Close Brothers shares crash as analysts expect ‘refined’ motor finance ruling

Shares in FTSE 250 lender Close Brothers fell as much as eight per cent on Monday as the landmark motor finance hearing came to a close.
At the Supreme Court case, Close Brothers attempted to overturn the Court of Appeal’s October ruling that it was unlawful for banks to pay a commission to a car dealer without the customer’s informed consent.
The highest court in the land is expected to reach a judgment on the case in the forthcoming months, leaving investors waiting for the result.
Gary Greenwood, research analyst at Shore Capital, said: “There remains significant uncertainty as to the likely outcome of the Supreme Court hearing.
“However, our general sense from the hearing is that judiciary is unlikely to completely reverse the Court of Appeal’s decision, but instead is more likely that it will seek to clarify and refine certain aspects”.
Close Brothers shares sank 6.5 per cent following the Court of Appeal’s ruling. The stock has lost nearly thirty per cent in the last six months.

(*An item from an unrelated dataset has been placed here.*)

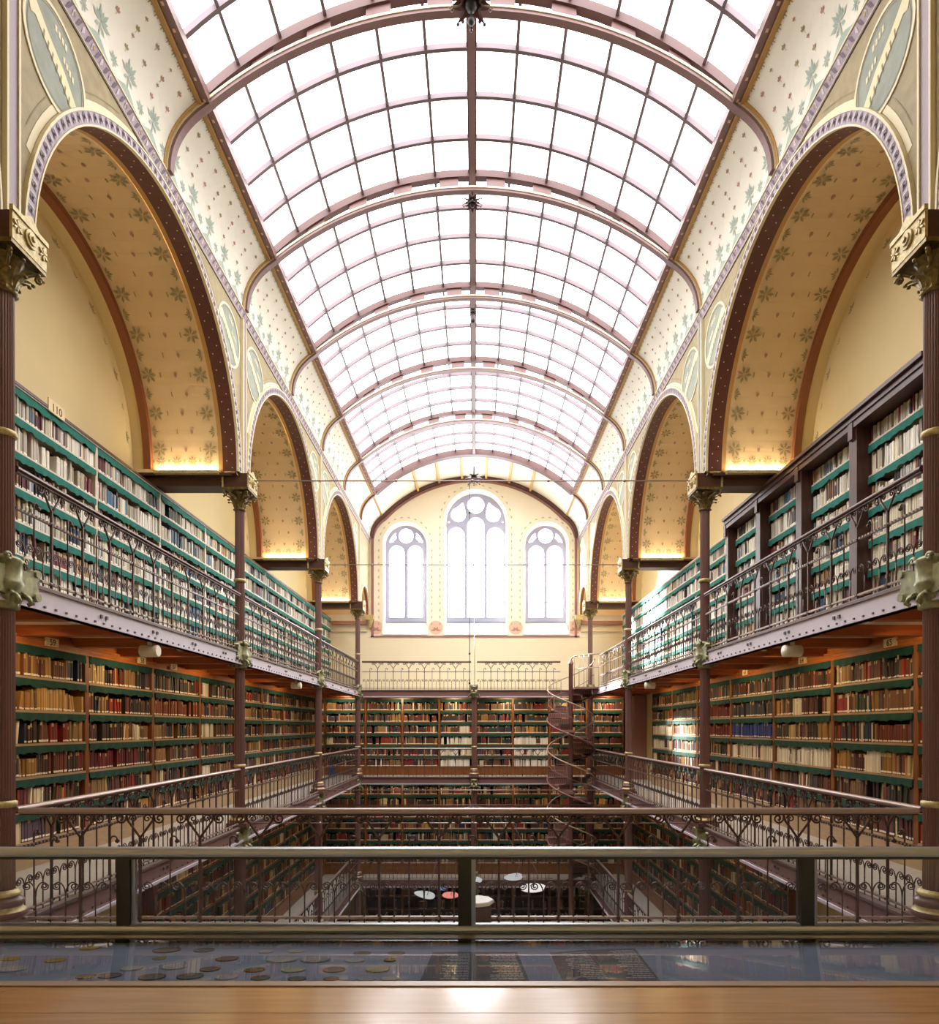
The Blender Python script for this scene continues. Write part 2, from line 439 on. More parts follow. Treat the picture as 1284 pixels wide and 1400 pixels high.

Following the Treasury’s rejected intervention in the case, the lender’s shares plummeted as much as nine per cent.
The Financial Conduct Authority said it would confirm an industry-wide redress scheme within six weeks if the banks were handed an adverse judgment.
Greenwood said the predicted outcome would “reduce the risk of a redress scheme to the motor finance industry relative to a position where all commissions were deemed to have been illegal”.
“This would in turn prevent or limit significant spillover across to other markets where commission-based models operate.”
Greenwood added this result would be “relatively good news” for lenders who do not have extensive historical exposure to discretionary commissions or have operated “with better disclosure”.
Lender’s stock across the market took a hit on Friday as the global trade war ramped up.
Trump’s ‘Liberation Day’ tariff onslaught triggered a market sell-off, with banks making some of the biggest losses.